Shortly after the 2022 midterm elections in which House Republicans reclaimed a majority in Congress’ lower chamber, GOP leaders created the Select Subcommittee on the Weaponization of the Federal Government, which would be chaired by Rep. Jim Jordan, R-Ohio. At the time, this was supposed to be a pretty big deal.
The purpose was obvious: In GOP circles, there’s a popular conspiracy theory about rascally Democrats and the “deep state” working in secret to politicize agencies and use the levers of power against innocent Republican victims.
Jordan and his like-minded colleagues, the party assumed, would use the “weaponization” panel to uncover evidence of such plots and prove that Democrats had engaged in outrageous abuses.

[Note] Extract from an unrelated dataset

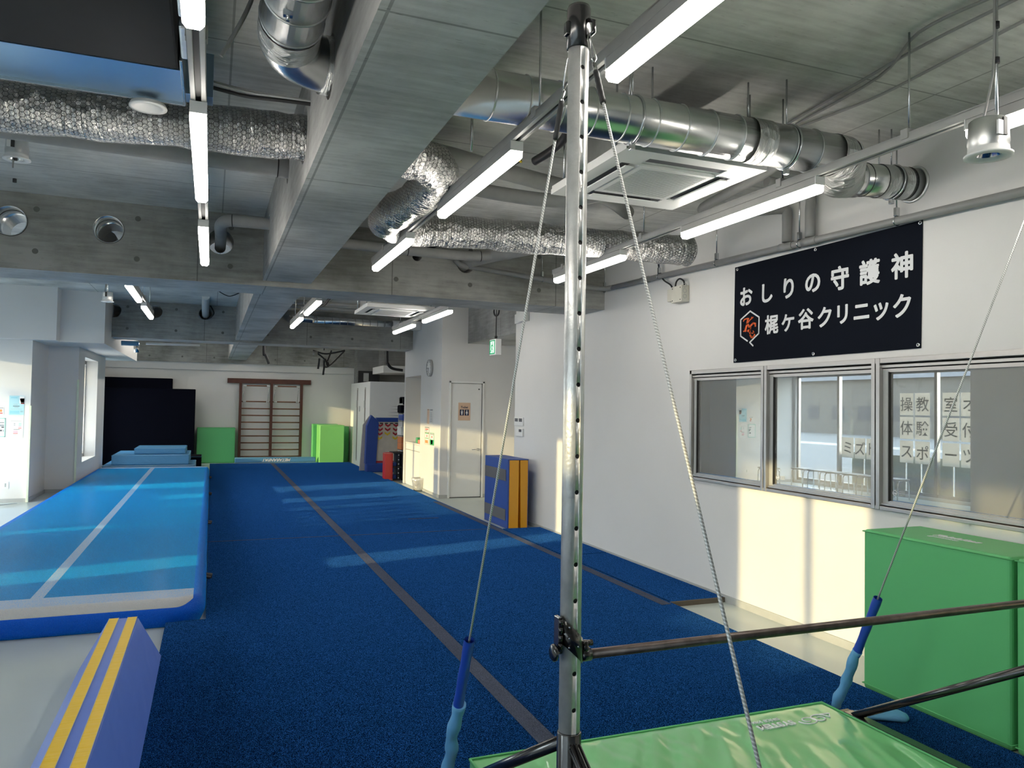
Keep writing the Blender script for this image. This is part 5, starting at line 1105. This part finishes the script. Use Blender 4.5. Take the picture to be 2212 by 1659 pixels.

Or that was the idea. Unfortunately for the right, Jordan failed spectacularly to uncover much of anything, leading to complaints from disappointed conservatives and headlines about the GOP-led crusade being “a dud.” The Washington Post reported in 2023 that the subcommittee’s work had proved “lackluster” and “lacking in substance.”
The problem, however, wasn’t limited to Jordan’s woeful efforts. The real concern was foundational: Republicans were chasing a conspiracy that didn’t exist. GOP lawmakers failed not because they were incompetent, but rather because they were chasing a mirage.
That’s what happened in the last Congress. In the current Congress, the Select Subcommittee on the Weaponization of the Federal Government has become something of an afterthought, but it apparently still exists and is still led by Jordan.
According to the panel’s website, it hasn’t done anything in roughly 16 months. But to the extent the subcommittee, its members and its staff are interested in trying to do some meaningful work, I have good news: There’s plenty of new evidence that the federal government is actually being weaponized.
Indeed, it’s not exactly a well-kept secret that Team Trump has gone to ridiculous lengths to weaponize everything from the FBI to the Pentagon to the Justice Department. A subcommittee that is dedicated to uncovering evidence of federal departments being used as partisan tools against perceived political opponents could, at any time, start to issue subpoenas and hold hearings, which would generate an avalanche of the kind of evidence Jordan and his colleagues said they were interested in finding.
So what do you say, Select Subcommittee on the Weaponization of the Federal Government, care to go back to work? Or is the panel only interested in the purported underlying scourge if it means going after Democrats?